From Hormuz to Panama: Maritime Shipping Becomes the New Geopolitical Battleground
Virginia Pietromarchi
Experts warn that the rules-based maritime order is being dismantled as major powers—from the US and Iran to China and Russia—use shipping as a tool of coercion, driving up costs and exposing global trade to unprecedented risks. Incidents from the Strait of Hormuz to the Panama Canal highlight a shift from predictable norms to power-based access, threatening higher insurance, fuel, and compliance costs while non-state actors further exploit gaps.
When Indonesian Finance Minister Purbaya Yudhi Sadewa proposed a fee for ships transiting the Malacca Strait—inspired by Iran's moves in the Strait of Hormuz—it sent alarm bells through insurance firms and Asian importers. Though Indonesia quickly withdrew the proposal, the episode underscored a mounting reality: the once-rules-based maritime order has become more dangerous, expensive, and politicized than ever.
“We have never seen the oceans as chaotic and dangerous as they are now,” said Elisabeth Braw, a senior fellow at the Scowcroft Center for Strategy and Security at the Atlantic Council, noting this is the case since “nations came together to set the rules of the game” decades ago.
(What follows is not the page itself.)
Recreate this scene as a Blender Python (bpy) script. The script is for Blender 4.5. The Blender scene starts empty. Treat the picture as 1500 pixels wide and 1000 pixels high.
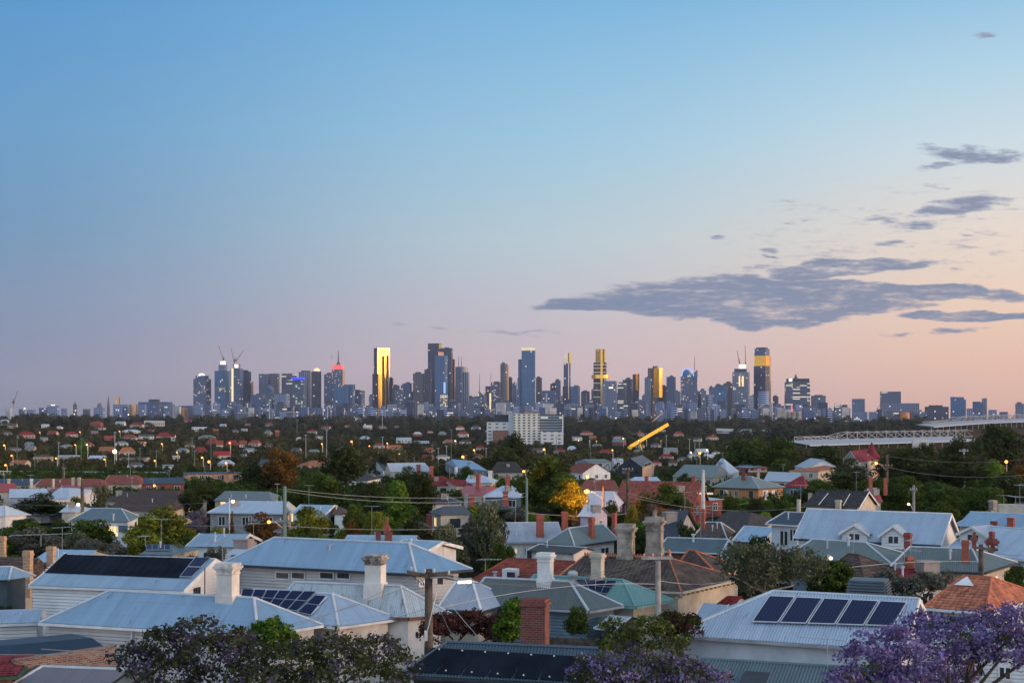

Shipping, historically threatened by pirates and privateers, evolved after World War II through a series of treaties and agreements designed to keep oceans safe and ensure freedom of navigation. That framework enables more than 80% of global trade cargo to move by sea, helping trade value jump from $60 billion in the 1950s to over $25 trillion last year, according to the WTO.
But now, actions by major players—from the US and Iran to Russia and China—are threatening to tear up the rules that have helped ships navigate turbulent waters, experts say.
Hormuz Battleground
At the Strait of Hormuz, Iran restricted shipping from early March after the US and Israel launched a campaign against it. On April 13, the US imposed a naval blockade on Iranian vessels and ports. Since then, the US has seized Iranian ships near the strait and boarded others in the Asia-Pacific on suspicion of carrying sanctioned Iranian oil. In response, Iranian forces have detained ships they say crossed Hormuz without permission and even fired on some vessels.
These tit-for-tat actions have exacerbated the global energy crisis, pushing oil and gas prices to multi-year highs. “Even without a full closure, permission-seeking and pressure tactics can inflict heavy costs and uncertainty,” said Jack Kennedy, MENA Country Risk Director at S&P Global Market Intelligence. He cited an incident where a container ship was fired upon by a vessel linked to Iran’s Revolutionary Guard, causing severe damage to the bridge, as “a calculated show of control.”
Panama Canal Also Affected
On April 14, the US and several South American and Caribbean nations issued a joint statement accusing China of “targeted economic pressure” and “interfering with ships flying the Panama flag.” They alleged China had detained a Panamanian vessel in port, calling it “an effort to politicize maritime trade and violate sovereignty.”
China rejected the accusations, accusing the US of hypocrisy. Foreign Ministry spokesman Lin Jian said: “Who long occupied the Panama Canal and invaded Panama militarily? Who covets this canal and wants to turn it into their own territory? The answer is obvious.” The incident came three months after Panama’s Supreme Court canceled the operating contract for the Balboa and Cristobal ports held by a Hong Kong-linked firm, amid US pressure to curb Chinese influence around the canal.
Scale of Change
Most of the legal maritime framework still supports routine trade, but experts warn that exceptions are multiplying. In the Black Sea, Russia restricts Ukrainian exports, causing a global food shock and showing how naval control can impose economic pressure far beyond a war zone. In the South China Sea, China is accused of harassing commercial vessels to enforce its territorial claims, though Beijing denies this.
“Actions at sea have always been a way to put pressure on the economy and military of an adversary—nothing new, but the scale has changed: the number of containers, the size of the global fleet,” said Jean-Paul Rodrigue, a professor at Texas A&M University. Non-state actors like the Houthis in the Red Sea have also forced shipping lines to reroute via the Cape of Good Hope.
Risk Lies in Precedent
Experts say these developments signal a shift from a predictable, rules-based maritime order to a system where access, cost, and security are governed by power and political calculation rather than shared norms. Non-state actors are also exploiting gaps: the International Chamber of Shipping reports 2025 recorded the highest number of piracy attacks in five years.
Geopolitical impacts are translating into real operational decisions: diverted ships consume more fuel and time, pushing costs higher. War-risk insurance premiums are rising, and compliance procedures are tightening. Even short inspections or detentions disrupt supply chains. “The risk lies in the precedent created as more countries test the boundaries—through permits, selective enforcement, or threats to levy fees on international straits. Then the outcome depends on negotiation and power,” Kennedy of S&P Global concluded.